# [Prompt]
Please report every line from the material that contains the word "picture".

# [Data section]
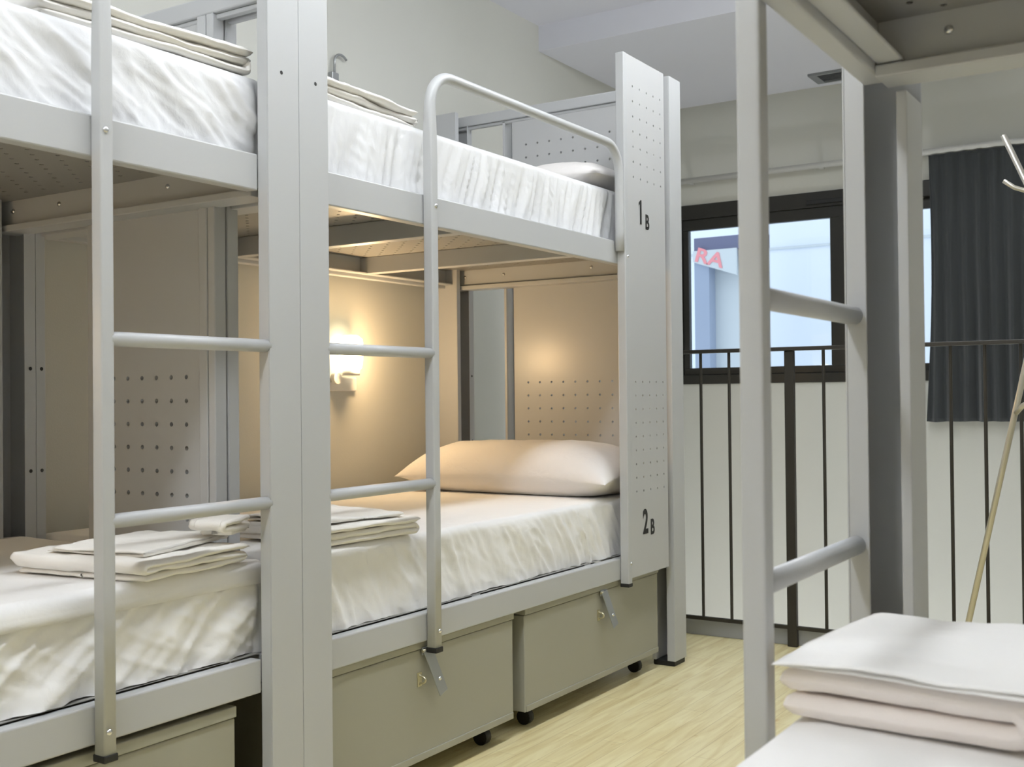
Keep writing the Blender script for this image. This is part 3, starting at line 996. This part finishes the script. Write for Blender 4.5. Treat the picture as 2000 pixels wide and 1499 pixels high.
# upper berths
folded('folded_towel', 'folded white linen on the upper mattress right of the double post', 'folded linen', -1.90, 2.065, 1.6155, 0.36, 0.38, 3, 0.017,
       rot=radians(3), seed=51.3, fold_axis='y', wob=1.8)
folded('folded_sheet', 'long white folded linen on the top left upper mattress', 'folded linen', -1.90, 1.435, 1.609, 0.46, 0.40, 3, 0.017,
       rot=radians(-4), seed=61.3, fold_axis='y', wob=1.6)


# ------------------------------------------------------------------ pillows
def pillow(label, cx, cy, z0, wx, wy, h, rot, seed, lift=0.0):
    nx, ny = 64, 48
    verts, faces = [], []
    M = Matrix.Translation((cx, cy, z0)) @ Matrix.Rotation(rot, 4, 'Z')

    def surf(u, v, s):
        au, av = abs(u), abs(v)
        e = (1 - au ** 4.6) ** 0.66 * (1 - av ** 2.8) ** 0.60 if au < 1 and av < 1 else 0
        # sides drawn in between the corners
        x = u * wx / 2 * (1 - 0.06 * (1 - av ** 2) * au ** 4)
        y = v * wy / 2 * (1 - 0.07 * (1 - au ** 2) * av ** 4)
        w = 0.006 * noise.noise(Vector((x * 9, y * 9, seed))) + 0.003 * noise.noise(Vector((x * 28, y * 16, seed + s)))
        w += 0.004 * ridged(Vector((x * 15 + y * 10, y * 5, seed))) * (au * av)
        if s > 0: z = h * 0.40 + h * 0.60 * e + w * e
        else: z = h * 0.40 - h * 0.40 * min(1, e * 1.35)
        z = z - h * 0.12 * (1 - e) * (au * av) ** 2
        return M @ Vector((x, y, max(0.001, z)))
    for s in (1, -1):
        for j in range(ny + 1):
            for i in range(nx + 1):
                u = sin(pi / 2 * (2 * i / nx - 1)); v = sin(pi / 2 * (2 * j / ny - 1))
                verts.append(surf(u, v, s))
    N = (nx + 1) * (ny + 1)
    for s in (0, 1):
        for j in range(ny):
            for i in range(nx):
                a = s * N + j * (nx + 1) + i
                q = (a, a + 1, a + nx + 2, a + nx + 1)
                faces.append(q if s == 0 else q[::-1])
    me = bpy.data.meshes.new('pillow'); me.from_pydata(verts, [], faces)
    bm = bmesh.new(); bm.from_mesh(me); bmesh.ops.remove_doubles(bm, verts=bm.verts, dist=0.0004); bm.to_mesh(me); bm.free()
    o = link('pillow', me, M_PILLOW, None, True)
    return tag(o, label, 'pillow')


pillow('plump white pillow half lit by the warm lamp on the lower bed', -2.085, 3.375, 0.6070, 0.87, 0.46, 0.175, radians(-2), 4.0)
pillow('white pillow on the upper mattress behind the guard pipe', -2.06, 3.36, 1.616, 0.76, 0.44, 0.11, radians(0), 9.0)

# ------------------------------------------------------------------ under-bed locker boxes
def locker(label, y0, y1, hasp_y, x1=XF - 0.012, z0=0.058, z1=0.338, lid=0.022):
    x0 = XB + 0.15
    root = thing('locker_box', label, 'storage box', ((x0 + x1) / 2, (y0 + y1) / 2, 0))
    MB().box(x0, x1, y0, y1, z0, z1 - lid - 0.002).build('body', M_BIN, root, 0.003)
    MB().box(x0, x1 + 0.004, y0 - 0.001, y1 + 0.001, z1 - lid, z1).build('lid', M_BIN, root, 0.002)
    # folded bottom hem
    MB().box(x1 - 0.002, x1 + 0.003, y0 + 0.004, y1 - 0.004, z0 + 0.001, z0 + 0.018).build('bottom_hem', M_BIN, root, 0.001)
    for (yy) in (y0 + 0.08, y1 - 0.08):
        for xx in (x0 + 0.07, x1 - 0.05):
            cs = MB(); cs.tube([(xx, yy - 0.012, 0.022), (xx, yy + 0.012, 0.022)], 0.022, 16)
            cs.box(xx - 0.018, xx + 0.018, yy - 0.016, yy + 0.016, 0.040, z0 + 0.002)
            cs.build('caster', M_BLACK, root)
    if hasp_y:
        # hasp: hinge leaf on the lid, long strap hanging out at a tilt
        Mh = Matrix.Translation((x1 + 0.006, hasp_y, z1 - 0.022)) @ Matrix.Rotation(radians(19), 4, 'X') @ Matrix.Rotation(radians(-9), 4, 'Y')
        hp = MB().obox(Mh @ Matrix.Translation((0.006, 0, -0.058)), 0.0014, 0.0165, 0.060)
        ho = hp.build('hasp_strap', M_HASP, root, 0.0008)
        MB().dome((Mh @ Vector((0.0078, 0.002, -0.080))), 0.0055, (1, 0, 0), 0.7).build('rivet', M_CHROME, ho)
        MB().box(x1 + 0.004, x1 + 0.009, hasp_y - 0.017, hasp_y + 0.017, z1 - 0.032, z1 - 0.014).build('hinge_leaf', M_HASP, root, 0.001)
        MB().tube([(x1 + 0.008, hasp_y - 0.018, z1 - 0.022), (x1 + 0.008, hasp_y + 0.018, z1 - 0.022)], 0.0035, 10).build('hinge_pin', M_BRASS, root)
        yy = hasp_y - 0.022; zz = z1 - 0.090
        MB().tube([(x1 + 0.001, yy, zz + 0.012)] + [(x1 + 0.004 + 0.016 * sin(a), yy, zz + 0.009 * cos(a)) for a in [pi * k / 8 for k in range(9)]] + [(x1 + 0.001, yy, zz - 0.012)], 0.0028, 8).build('staple', M_BRASS, root)
        MB().box(x1 + 0.0, x1 + 0.0025, yy - 0.008, yy + 0.008, zz - 0.017, zz + 0.017).build('staple_plate', M_BRASS, root, 0.0005)
    return root


locker('olive grey metal locker box under the lower bed, between double post and dark gap', 1.850, 2.590, 2.190, z1=0.346, lid=0.017)
locker('olive grey metal locker box under the lower bed, right of the dark gap', 2.650, 3.512, 3.105, z1=0.346, lid=0.017)
locker('grey metal locker box under the bottom left bed', 0.72, 1.572, None, z1=0.334)

# ------------------------------------------------------------------ wall lamp, wall plate, hook
def wall_lamp(label, wx, side, ly, watts):
    """side: direction from the wall into the berth"""
    lamp = thing('wall_lamp', label, 'wall lamp', (wx, ly, 1.08))
    LX, LY = wx + side * 0.055, ly
    lm = MB(); prev = None
    prof = [(0.030, 1.035), (0.038, 1.045), (0.042, 1.075), (0.044, 1.115), (0.041, 1.145), (0.024, 1.158), (0.004, 1.160)]
    bmx = lm.bm
    for (r_, z_) in prof:
        ring = [bmx.verts.new((LX + r_ * cos(2 * pi * k / 24), LY + r_ * sin(2 * pi * k / 24), z_)) for k in range(24)]
        if prev:
            for k in range(24):
                bmx.faces.new((prev[k], prev[(k + 1) % 24], ring[(k + 1) % 24], ring[k])).smooth = True
        prev = ring
    bmx.faces.new(prev)
    lm.build('lamp_shade', M_GLOW, lamp)
    MB().tube([(LX, LY, 1.018), (LX, LY, 1.037)], 0.031, 20).build('lamp_base', M_WHITE, lamp)
    MB().box(wx, LX, LY - 0.012, LY + 0.012, 1.018, 1.030).build('arm', M_WHITE, lamp, 0.002)
    ld = bpy.data.lights.new('wall_lamp_light', 'POINT'); ld.energy = watts; ld.color = (1.0, 0.66, 0.33); ld.shadow_soft_size = 0.03
    lo = bpy.data.objects.new('wall_lamp_light', ld); COL.objects.link(lo); lo.location = (LX + side * 0.055, LY, 1.10)


wall_lamp('glowing warm wall lamp above the lower mattress right of the double post', -2.65, 1, 3.010, LAMP_W[0])
wall_lamp('warm wall lamp in the bottom left berth, outside the picture', -2.65, 1, 0.434, LAMP_W[1])
wall_lamp('warm wall lamp in the right berth, beside the viewer', 0.62, -1, 0.30, LAMP_W[2])

sp = thing('wall_plate', 'white switch plate with round knob below the glowing wall lamp', 'switch', (-2.65, 3.03, 0.985))
MB().box(-2.65, -2.632, 2.91, 3.085, 0.963, 1.012).build('plate', M_WHITE, sp, 0.004)
MB().tube([(-2.632, 2.962, 1.008), (-2.612, 2.962, 1.008)], 0.021, 24).build('knob', M_WHITE, sp, 0.002)

hk = thing('wall_hook', 'small clear grey hook on the wall above the upper berth linen', 'hook', (-2.65, 3.02, 2.12))
M_CLEAR = principled('grey_wire', (0.35, 0.36, 0.36), 0.3, metal=0.6)
hp_ = [(-2.635, 2.982, 2.080), (-2.635, 2.982, 2.125)] + [(-2.635, 3.017 - 0.035 * cos(a), 2.125 + 0.030 * sin(a)) for a in [pi * k / 10 for k in range(1, 9)]]
MB().tube(hp_, 0.0045, 10).build('hook_wire', M_CLEAR, hk)
MB().box(-2.65, -2.630, 2.965, 3.0, 2.055, 2.085).build('hook_base', M_CLEAR, hk, 0.002)

# ------------------------------------------------------------------ coat stand at the right edge
cs = thing('coat_stand', 'pale metal coat stand with crossing slanted poles at the right edge', 'coat stand', (-0.35, 3.0, 0))
poles = [((-0.640, 3.0, 0.0), (-0.205, 3.02, 2.0)),
         ((-0.463, 3.0, 1.575), (0.19, 2.90, 0.0)),
         ((-0.33, 3.32, 0.0), (-0.36, 2.86, 1.85))]
for a, b in poles:
    a, b = Vector(a), Vector(b)
    p = MB().tube([a, b], 0.0075, 12).build('pole', M_STAND, cs)
MB().tube([(-0.464, 3.0, 1.462), (-0.440, 3.0, 1.443), (-0.40, 3.0, 1.426), (-0.36, 3.0, 1.41)], 0.0058, 10).build('peg', M_STAND, cs)
MB().tube([(-0.444, 3.0, 0.885), (-0.425, 2.985, 0.905), (-0.40, 2.97, 0.915)], 0.0065, 10).build('peg', M_STAND, cs)
MB().tube([(-0.352, 3.0, 1.31), (-0.352, 3.0, 1.35)], 0.022, 16).build('hub', M_STAND, cs)

bpy.context.view_layer.update()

# [Task response]
Keep writing the Blender script for this image. This is part 3, starting at line 996. This part finishes the script. Write for Blender 4.5. Treat the picture as 2000 pixels wide and 1499 pixels high.
wall_lamp('warm wall lamp in the bottom left berth, outside the picture', -2.65, 1, 0.434, LAMP_W[1])